What this task involves> Quote the listing below word for word, stopping after the line that contains "PI = math.pi".

______________________________

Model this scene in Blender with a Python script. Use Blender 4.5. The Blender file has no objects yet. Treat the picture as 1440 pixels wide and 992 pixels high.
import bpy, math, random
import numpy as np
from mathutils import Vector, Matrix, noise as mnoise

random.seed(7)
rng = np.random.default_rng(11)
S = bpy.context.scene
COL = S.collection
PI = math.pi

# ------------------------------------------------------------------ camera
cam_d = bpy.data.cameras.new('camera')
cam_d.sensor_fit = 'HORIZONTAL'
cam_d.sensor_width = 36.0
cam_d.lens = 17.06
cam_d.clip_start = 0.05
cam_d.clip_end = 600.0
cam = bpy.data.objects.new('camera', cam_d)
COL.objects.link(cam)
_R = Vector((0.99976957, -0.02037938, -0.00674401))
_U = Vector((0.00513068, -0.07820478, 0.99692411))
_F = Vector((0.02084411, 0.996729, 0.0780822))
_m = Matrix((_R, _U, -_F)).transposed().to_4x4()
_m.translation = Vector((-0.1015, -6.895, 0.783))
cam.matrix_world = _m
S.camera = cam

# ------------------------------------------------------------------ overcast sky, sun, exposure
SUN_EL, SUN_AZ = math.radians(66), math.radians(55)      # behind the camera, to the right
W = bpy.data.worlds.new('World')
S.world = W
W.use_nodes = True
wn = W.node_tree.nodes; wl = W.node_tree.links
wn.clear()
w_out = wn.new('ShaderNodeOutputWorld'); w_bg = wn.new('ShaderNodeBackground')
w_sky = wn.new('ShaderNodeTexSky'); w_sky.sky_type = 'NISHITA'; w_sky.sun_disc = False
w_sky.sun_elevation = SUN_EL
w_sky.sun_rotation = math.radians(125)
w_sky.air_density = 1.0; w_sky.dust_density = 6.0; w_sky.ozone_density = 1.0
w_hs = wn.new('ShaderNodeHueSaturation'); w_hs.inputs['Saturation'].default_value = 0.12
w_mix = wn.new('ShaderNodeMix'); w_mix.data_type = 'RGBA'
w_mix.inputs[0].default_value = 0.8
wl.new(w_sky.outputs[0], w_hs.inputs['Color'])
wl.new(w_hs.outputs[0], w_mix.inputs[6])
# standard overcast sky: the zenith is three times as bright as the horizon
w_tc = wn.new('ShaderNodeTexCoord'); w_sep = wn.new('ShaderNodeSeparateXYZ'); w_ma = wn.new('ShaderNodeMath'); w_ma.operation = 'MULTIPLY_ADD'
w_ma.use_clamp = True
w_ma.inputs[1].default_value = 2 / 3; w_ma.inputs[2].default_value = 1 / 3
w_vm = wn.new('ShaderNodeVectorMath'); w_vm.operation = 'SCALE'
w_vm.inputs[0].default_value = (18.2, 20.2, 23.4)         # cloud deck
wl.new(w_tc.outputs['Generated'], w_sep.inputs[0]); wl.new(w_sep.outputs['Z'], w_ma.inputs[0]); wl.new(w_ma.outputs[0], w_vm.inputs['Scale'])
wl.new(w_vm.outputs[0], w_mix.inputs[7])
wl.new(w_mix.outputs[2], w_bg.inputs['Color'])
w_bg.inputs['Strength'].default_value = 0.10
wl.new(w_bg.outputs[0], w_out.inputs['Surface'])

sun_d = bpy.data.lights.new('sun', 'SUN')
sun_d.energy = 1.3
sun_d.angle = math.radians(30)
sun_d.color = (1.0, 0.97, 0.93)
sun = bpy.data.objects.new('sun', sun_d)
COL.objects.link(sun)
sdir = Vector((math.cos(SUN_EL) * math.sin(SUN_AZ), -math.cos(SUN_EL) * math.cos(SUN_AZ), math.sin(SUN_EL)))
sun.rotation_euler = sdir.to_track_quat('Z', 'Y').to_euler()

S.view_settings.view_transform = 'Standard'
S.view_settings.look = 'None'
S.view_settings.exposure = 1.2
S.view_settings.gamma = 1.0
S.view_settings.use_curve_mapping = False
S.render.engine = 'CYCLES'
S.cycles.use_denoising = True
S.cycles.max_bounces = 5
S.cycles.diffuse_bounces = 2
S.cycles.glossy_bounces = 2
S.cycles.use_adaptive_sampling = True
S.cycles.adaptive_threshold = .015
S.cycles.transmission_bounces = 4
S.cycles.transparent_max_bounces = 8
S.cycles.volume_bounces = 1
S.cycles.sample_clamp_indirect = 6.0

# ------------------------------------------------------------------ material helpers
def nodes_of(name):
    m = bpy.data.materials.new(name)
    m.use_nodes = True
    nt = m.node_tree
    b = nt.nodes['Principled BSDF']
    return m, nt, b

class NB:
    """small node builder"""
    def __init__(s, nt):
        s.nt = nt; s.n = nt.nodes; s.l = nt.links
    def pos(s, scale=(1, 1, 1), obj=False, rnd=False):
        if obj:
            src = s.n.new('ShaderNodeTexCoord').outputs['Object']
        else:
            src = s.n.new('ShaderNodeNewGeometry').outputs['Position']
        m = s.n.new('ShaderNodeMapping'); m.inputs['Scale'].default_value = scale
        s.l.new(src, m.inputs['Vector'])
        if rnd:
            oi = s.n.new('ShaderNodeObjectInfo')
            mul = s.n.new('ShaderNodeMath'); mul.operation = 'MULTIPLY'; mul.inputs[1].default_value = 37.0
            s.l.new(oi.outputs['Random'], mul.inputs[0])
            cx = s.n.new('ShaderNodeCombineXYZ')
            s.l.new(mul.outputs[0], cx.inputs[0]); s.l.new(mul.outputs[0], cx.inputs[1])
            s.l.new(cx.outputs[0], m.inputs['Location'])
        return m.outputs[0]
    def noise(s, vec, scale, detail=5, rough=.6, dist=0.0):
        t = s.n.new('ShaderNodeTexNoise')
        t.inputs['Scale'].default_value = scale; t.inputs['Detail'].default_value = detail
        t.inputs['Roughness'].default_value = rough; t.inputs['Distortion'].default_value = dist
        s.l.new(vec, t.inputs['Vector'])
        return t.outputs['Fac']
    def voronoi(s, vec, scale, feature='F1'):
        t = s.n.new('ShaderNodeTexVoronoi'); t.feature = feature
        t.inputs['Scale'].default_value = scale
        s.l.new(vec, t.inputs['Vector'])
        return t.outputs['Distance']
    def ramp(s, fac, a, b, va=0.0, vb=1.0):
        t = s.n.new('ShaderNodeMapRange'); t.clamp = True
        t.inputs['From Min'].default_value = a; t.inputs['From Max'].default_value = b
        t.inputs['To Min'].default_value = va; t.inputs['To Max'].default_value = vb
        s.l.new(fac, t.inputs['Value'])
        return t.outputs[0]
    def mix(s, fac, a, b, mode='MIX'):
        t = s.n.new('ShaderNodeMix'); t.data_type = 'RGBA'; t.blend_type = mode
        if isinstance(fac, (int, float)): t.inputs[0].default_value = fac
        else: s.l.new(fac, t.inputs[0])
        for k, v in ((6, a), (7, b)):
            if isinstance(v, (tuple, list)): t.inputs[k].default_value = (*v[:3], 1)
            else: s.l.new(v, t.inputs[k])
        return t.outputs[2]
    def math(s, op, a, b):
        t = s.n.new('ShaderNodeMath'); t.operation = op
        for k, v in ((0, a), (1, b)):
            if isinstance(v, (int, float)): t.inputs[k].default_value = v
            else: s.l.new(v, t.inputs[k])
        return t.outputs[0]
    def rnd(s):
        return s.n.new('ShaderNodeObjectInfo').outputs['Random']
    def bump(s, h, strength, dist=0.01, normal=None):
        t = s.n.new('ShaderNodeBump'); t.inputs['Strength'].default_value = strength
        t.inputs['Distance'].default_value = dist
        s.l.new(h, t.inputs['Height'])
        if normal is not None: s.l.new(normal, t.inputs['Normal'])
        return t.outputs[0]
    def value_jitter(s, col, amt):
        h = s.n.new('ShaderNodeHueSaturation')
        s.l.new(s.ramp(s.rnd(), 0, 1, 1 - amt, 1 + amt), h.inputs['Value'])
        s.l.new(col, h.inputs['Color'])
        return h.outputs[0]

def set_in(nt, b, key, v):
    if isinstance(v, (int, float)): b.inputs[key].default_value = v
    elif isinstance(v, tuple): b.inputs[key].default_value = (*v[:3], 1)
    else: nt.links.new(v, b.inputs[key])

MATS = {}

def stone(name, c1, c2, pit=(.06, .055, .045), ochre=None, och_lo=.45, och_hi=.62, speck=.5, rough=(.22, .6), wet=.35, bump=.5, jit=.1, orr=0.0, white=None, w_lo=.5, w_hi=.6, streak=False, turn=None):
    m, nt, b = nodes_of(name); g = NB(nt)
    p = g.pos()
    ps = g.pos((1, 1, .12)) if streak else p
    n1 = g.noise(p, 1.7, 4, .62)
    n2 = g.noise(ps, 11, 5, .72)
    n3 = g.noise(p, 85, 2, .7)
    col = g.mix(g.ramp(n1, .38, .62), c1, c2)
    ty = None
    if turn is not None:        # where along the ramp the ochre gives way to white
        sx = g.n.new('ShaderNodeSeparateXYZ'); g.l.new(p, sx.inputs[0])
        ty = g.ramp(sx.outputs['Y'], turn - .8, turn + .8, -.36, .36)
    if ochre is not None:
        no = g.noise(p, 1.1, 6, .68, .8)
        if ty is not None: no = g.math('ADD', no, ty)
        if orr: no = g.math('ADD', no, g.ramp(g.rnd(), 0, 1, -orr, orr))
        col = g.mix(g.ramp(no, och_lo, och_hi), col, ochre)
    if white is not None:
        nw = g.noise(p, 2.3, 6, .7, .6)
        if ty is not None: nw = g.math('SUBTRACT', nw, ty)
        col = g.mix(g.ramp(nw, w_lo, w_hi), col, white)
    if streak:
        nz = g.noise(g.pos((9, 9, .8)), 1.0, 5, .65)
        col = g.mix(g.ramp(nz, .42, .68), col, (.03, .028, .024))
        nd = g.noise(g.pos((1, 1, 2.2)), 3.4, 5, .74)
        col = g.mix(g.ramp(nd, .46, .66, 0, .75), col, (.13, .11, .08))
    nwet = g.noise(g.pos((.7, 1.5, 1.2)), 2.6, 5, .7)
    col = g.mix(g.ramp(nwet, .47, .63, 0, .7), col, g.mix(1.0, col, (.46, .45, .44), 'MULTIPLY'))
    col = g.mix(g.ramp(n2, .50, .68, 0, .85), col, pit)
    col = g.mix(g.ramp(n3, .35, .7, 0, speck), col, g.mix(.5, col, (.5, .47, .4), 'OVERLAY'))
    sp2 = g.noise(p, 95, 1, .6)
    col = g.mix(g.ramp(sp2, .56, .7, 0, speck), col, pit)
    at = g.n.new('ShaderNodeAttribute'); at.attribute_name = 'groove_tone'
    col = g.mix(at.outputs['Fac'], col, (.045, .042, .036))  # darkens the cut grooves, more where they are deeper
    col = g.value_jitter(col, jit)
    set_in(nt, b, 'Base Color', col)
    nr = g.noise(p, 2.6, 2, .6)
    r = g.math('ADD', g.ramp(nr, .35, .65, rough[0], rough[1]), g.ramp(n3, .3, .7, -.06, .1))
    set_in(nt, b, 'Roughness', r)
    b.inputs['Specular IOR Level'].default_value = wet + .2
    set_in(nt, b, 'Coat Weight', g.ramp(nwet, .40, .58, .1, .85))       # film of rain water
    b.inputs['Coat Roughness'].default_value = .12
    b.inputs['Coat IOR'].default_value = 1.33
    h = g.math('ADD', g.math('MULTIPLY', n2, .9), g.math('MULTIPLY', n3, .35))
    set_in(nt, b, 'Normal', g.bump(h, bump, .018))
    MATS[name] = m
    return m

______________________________

Full solution>
Model this scene in Blender with a Python script. Use Blender 4.5. The Blender file has no objects yet. Treat the picture as 1440 pixels wide and 992 pixels high.
import bpy, math, random
import numpy as np
from mathutils import Vector, Matrix, noise as mnoise

random.seed(7)
rng = np.random.default_rng(11)
S = bpy.context.scene
COL = S.collection
PI = math.pi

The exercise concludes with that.